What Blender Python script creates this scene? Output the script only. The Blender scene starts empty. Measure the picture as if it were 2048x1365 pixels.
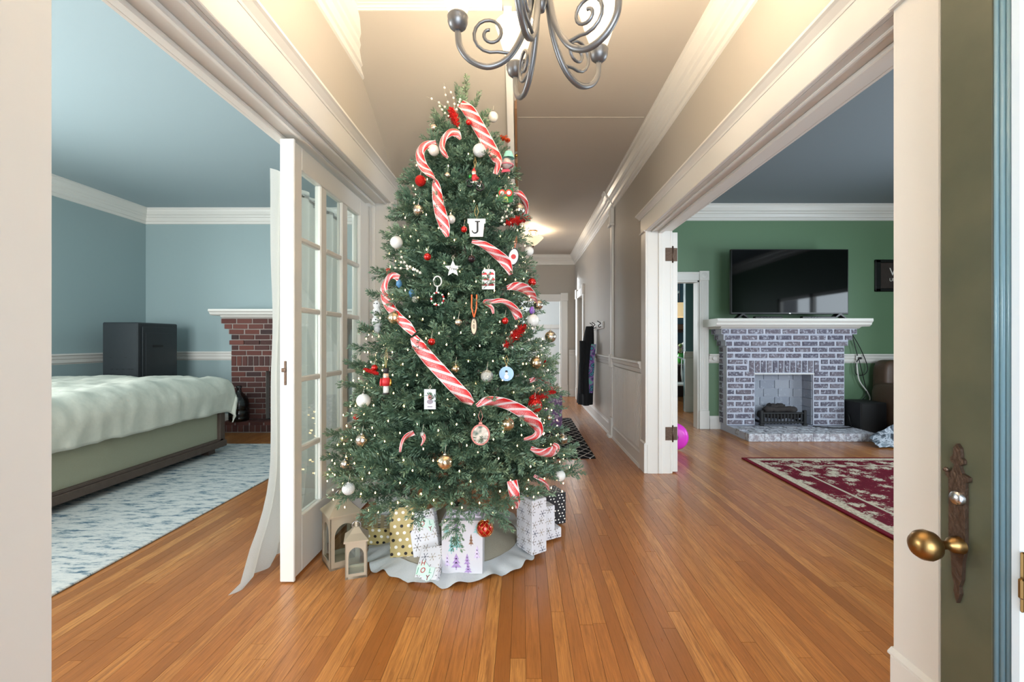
import bpy, bmesh, math, random
from mathutils import Vector, Matrix, Euler
random.seed(7)
scene = bpy.context.scene
COL = scene.collection
PI = math.pi
# ------------------------------------------------------------------ camera
F = 910.2; VX = 1045.0; VY = 682.0; CAMH = 1.2
cam_d = bpy.data.cameras.new('camera'); cam = bpy.data.objects.new('camera', cam_d); COL.objects.link(cam)
cam_d.sensor_width = 36.0; cam_d.sensor_fit = 'HORIZONTAL'; cam_d.lens = F/2048*36
cam_d.shift_x = -(VX-1024)/2048; cam_d.shift_y = (VY-682.5)/2048
cam_d.clip_start = 0.02
cam.location = (0, 0, CAMH); cam.rotation_euler = (PI/2, 0, 0)
scene.camera = cam
def wx(px, y): return (px-VX)/F*y
def wz(py, y): return CAMH-(py-VY)/F*y
def at(px, py, y): return Vector((wx(px, y), y, wz(py, y)))
# ------------------------------------------------------------------ world, lights, exposure
vs = scene.view_settings
vs.view_transform = 'Standard'; vs.look = 'None'; vs.gamma = 1.0; vs.use_curve_mapping = False
vs.exposure = 0.66
w = bpy.data.worlds.new('world'); scene.world = w; w.use_nodes = True
bg = w.node_tree.nodes['Background']; bg.inputs[0].default_value = (0.78, 0.89, 1.0, 1); bg.inputs[1].default_value = 1.2
def area(name, loc, rot, sx, sy, power, color):
    d = bpy.data.lights.new(name, 'AREA'); d.shape = 'RECTANGLE'; d.size = sx; d.size_y = sy
    d.energy = power; d.color = color
    o = bpy.data.objects.new(name, d); COL.objects.link(o); o.location = loc; o.rotation_euler = rot
    return o
COOL = (0.9, 0.965, 1.0); BEDL = (0.97, 1.0, 0.985); PARL = (0.8, 0.915, 1.0)
# daylight at entry and windows; bedroom side, back room and dining lamps are added
area('entry_daylight', (0.3, -3.2, 1.6), (PI/2, 0, 0), 4.0, 3.0, 200, (0.84, 0.93, 1.0))
area('bedroom_front_daylight', (-3.3, -0.6, 1.5), (PI/2, 0, 0), 2.4, 1.9, 140, BEDL)
area('bedroom_side_fill', (-5.75, 2.3, 1.5), (0, -PI/2, 0), 1.9, 2.2, 125, BEDL)  # added lamp for side light on the bedroom, behind the made-up side window
area('parlour_front_daylight', (3.3, -0.6, 1.5), (PI/2, 0, 0), 2.2, 1.9, 85, PARL)
area('parlour_side_daylight', (5.65, 3.4, 1.35), (0, PI/2, 0), 1.7, 2.1, 85, PARL)
area('back_room_fill', (-2.5, 11.0, 1.7), (0, -PI/2, 0), 1.7, 1.5, 85, (0.95, 0.98, 1.0))  # added lamp that brightens the room past the hall through an invented opening
area('dining_fill', (2.0, 9.4, 1.7), (-PI/2, 0, 0), 2.0, 1.6, 50, COOL)  # added fill lamp hanging free inside the dining room, which has no window
# ------------------------------------------------------------------ helpers
def srgb(r, g, b):
    f = lambda c: ((c/255)/12.92 if c/255 <= 0.04045 else ((c/255+0.055)/1.055)**2.4)
    return (f(r), f(g), f(b), 1)
MATS = {}
def newmat(name):
    m = bpy.data.materials.new(name); m.use_nodes = True
    nt = m.node_tree; MATS[name] = m
    return m, nt, nt.nodes['Principled BSDF']
def N(nt, typ, **kw):
    n = nt.nodes.new(typ)
    for k, v in kw.items():
        if k == 'inp':
            for kk, vv in v.items(): n.inputs[kk].default_value = vv
        else: setattr(n, k, v)
    return n
def L(nt, a, b): nt.links.new(a, b)
def paint(name, rgb, rough=0.5, bump=0.0, scale=40, spec=0.5, metal=0.0, coat=0.0):
    m, nt, b = newmat(name)
    b.inputs['Base Color'].default_value = srgb(*rgb); b.inputs['Roughness'].default_value = rough
    b.inputs['Specular IOR Level'].default_value = spec; b.inputs['Metallic'].default_value = metal
    b.inputs['Coat Weight'].default_value = coat
    if bump:
        g = N(nt, 'ShaderNodeNewGeometry'); n = N(nt, 'ShaderNodeTexNoise', inp={'Scale': scale, 'Detail': 4.0})
        L(nt, g.outputs['Position'], n.inputs['Vector'])
        bp = N(nt, 'ShaderNodeBump', inp={'Strength': bump, 'Distance': 0.01}); L(nt, n.outputs[0], bp.inputs['Height'])
        L(nt, bp.outputs[0], b.inputs['Normal'])
    return m
def mixc(nt, fac, a, b):
    n = N(nt, 'ShaderNodeMix', data_type='RGBA')
    if isinstance(fac, (int, float)): n.inputs[0].default_value = fac
    else: L(nt, fac, n.inputs[0])
    for i, c in ((6, a), (7, b)):
        if isinstance(c, tuple): n.inputs[i].default_value = c
        else: L(nt, c, n.inputs[i])
    return n.outputs[2]
def ramp(nt, fac, stops):
    n = N(nt, 'ShaderNodeValToRGB')
    while len(n.color_ramp.elements) < len(stops): n.color_ramp.elements.new(0.5)
    for e, (p, c) in zip(n.color_ramp.elements, stops): e.position = p; e.color = c
    L(nt, fac, n.inputs[0]); return n.outputs[0]
def mth(nt, op, a, b=None):
    n = N(nt, 'ShaderNodeMath', operation=op)
    for i, v in ((0, a), (1, b)):
        if v is None: continue
        if isinstance(v, (int, float)): n.inputs[i].default_value = v
        else: L(nt, v, n.inputs[i])
    return n.outputs[0]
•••
**TASK GOAL**: Copy every line above word for word and exclude the pictures.

**RESPONSE**:
What Blender Python script creates this scene? Output the script only. The Blender scene starts empty. Measure the picture as if it were 2048x1365 pixels.
import bpy, bmesh, math, random
from mathutils import Vector, Matrix, Euler
random.seed(7)
scene = bpy.context.scene
COL = scene.collection
PI = math.pi
# ------------------------------------------------------------------ camera
F = 910.2; VX = 1045.0; VY = 682.0; CAMH = 1.2
cam_d = bpy.data.cameras.new('camera'); cam = bpy.data.objects.new('camera', cam_d); COL.objects.link(cam)
cam_d.sensor_width = 36.0; cam_d.sensor_fit = 'HORIZONTAL'; cam_d.lens = F/2048*36
cam_d.shift_x = -(VX-1024)/2048; cam_d.shift_y = (VY-682.5)/2048
cam_d.clip_start = 0.02
cam.location = (0, 0, CAMH); cam.rotation_euler = (PI/2, 0, 0)
scene.camera = cam
def wx(px, y): return (px-VX)/F*y
def wz(py, y): return CAMH-(py-VY)/F*y
def at(px, py, y): return Vector((wx(px, y), y, wz(py, y)))
# ------------------------------------------------------------------ world, lights, exposure
vs = scene.view_settings
vs.view_transform = 'Standard'; vs.look = 'None'; vs.gamma = 1.0; vs.use_curve_mapping = False
vs.exposure = 0.66
w = bpy.data.worlds.new('world'); scene.world = w; w.use_nodes = True
bg = w.node_tree.nodes['Background']; bg.inputs[0].default_value = (0.78, 0.89, 1.0, 1); bg.inputs[1].default_value = 1.2
def area(name, loc, rot, sx, sy, power, color):
    d = bpy.data.lights.new(name, 'AREA'); d.shape = 'RECTANGLE'; d.size = sx; d.size_y = sy
    d.energy = power; d.color = color
    o = bpy.data.objects.new(name, d); COL.objects.link(o); o.location = loc; o.rotation_euler = rot
    return o
COOL = (0.9, 0.965, 1.0); BEDL = (0.97, 1.0, 0.985); PARL = (0.8, 0.915, 1.0)
# daylight at entry and windows; bedroom side, back room and dining lamps are added
area('entry_daylight', (0.3, -3.2, 1.6), (PI/2, 0, 0), 4.0, 3.0, 200, (0.84, 0.93, 1.0))
area('bedroom_front_daylight', (-3.3, -0.6, 1.5), (PI/2, 0, 0), 2.4, 1.9, 140, BEDL)
area('bedroom_side_fill', (-5.75, 2.3, 1.5), (0, -PI/2, 0), 1.9, 2.2, 125, BEDL)  # added lamp for side light on the bedroom, behind the made-up side window
area('parlour_front_daylight', (3.3, -0.6, 1.5), (PI/2, 0, 0), 2.2, 1.9, 85, PARL)
area('parlour_side_daylight', (5.65, 3.4, 1.35), (0, PI/2, 0), 1.7, 2.1, 85, PARL)
area('back_room_fill', (-2.5, 11.0, 1.7), (0, -PI/2, 0), 1.7, 1.5, 85, (0.95, 0.98, 1.0))  # added lamp that brightens the room past the hall through an invented opening
area('dining_fill', (2.0, 9.4, 1.7), (-PI/2, 0, 0), 2.0, 1.6, 50, COOL)  # added fill lamp hanging free inside the dining room, which has no window
# ------------------------------------------------------------------ helpers
def srgb(r, g, b):
    f = lambda c: ((c/255)/12.92 if c/255 <= 0.04045 else ((c/255+0.055)/1.055)**2.4)
    return (f(r), f(g), f(b), 1)
MATS = {}
def newmat(name):
    m = bpy.data.materials.new(name); m.use_nodes = True
    nt = m.node_tree; MATS[name] = m
    return m, nt, nt.nodes['Principled BSDF']
def N(nt, typ, **kw):
    n = nt.nodes.new(typ)
    for k, v in kw.items():
        if k == 'inp':
            for kk, vv in v.items(): n.inputs[kk].default_value = vv
        else: setattr(n, k, v)
    return n
def L(nt, a, b): nt.links.new(a, b)
def paint(name, rgb, rough=0.5, bump=0.0, scale=40, spec=0.5, metal=0.0, coat=0.0):
    m, nt, b = newmat(name)
    b.inputs['Base Color'].default_value = srgb(*rgb); b.inputs['Roughness'].default_value = rough
    b.inputs['Specular IOR Level'].default_value = spec; b.inputs['Metallic'].default_value = metal
    b.inputs['Coat Weight'].default_value = coat
    if bump:
        g = N(nt, 'ShaderNodeNewGeometry'); n = N(nt, 'ShaderNodeTexNoise', inp={'Scale': scale, 'Detail': 4.0})
        L(nt, g.outputs['Position'], n.inputs['Vector'])
        bp = N(nt, 'ShaderNodeBump', inp={'Strength': bump, 'Distance': 0.01}); L(nt, n.outputs[0], bp.inputs['Height'])
        L(nt, bp.outputs[0], b.inputs['Normal'])
    return m
def mixc(nt, fac, a, b):
    n = N(nt, 'ShaderNodeMix', data_type='RGBA')
    if isinstance(fac, (int, float)): n.inputs[0].default_value = fac
    else: L(nt, fac, n.inputs[0])
    for i, c in ((6, a), (7, b)):
        if isinstance(c, tuple): n.inputs[i].default_value = c
        else: L(nt, c, n.inputs[i])
    return n.outputs[2]
def ramp(nt, fac, stops):
    n = N(nt, 'ShaderNodeValToRGB')
    while len(n.color_ramp.elements) < len(stops): n.color_ramp.elements.new(0.5)
    for e, (p, c) in zip(n.color_ramp.elements, stops): e.position = p; e.color = c
    L(nt, fac, n.inputs[0]); return n.outputs[0]
def mth(nt, op, a, b=None):
    n = N(nt, 'ShaderNodeMath', operation=op)
    for i, v in ((0, a), (1, b)):
        if v is None: continue
        if isinstance(v, (int, float)): n.inputs[i].default_value = v
        else: L(nt, v, n.inputs[i])
    return n.outputs[0]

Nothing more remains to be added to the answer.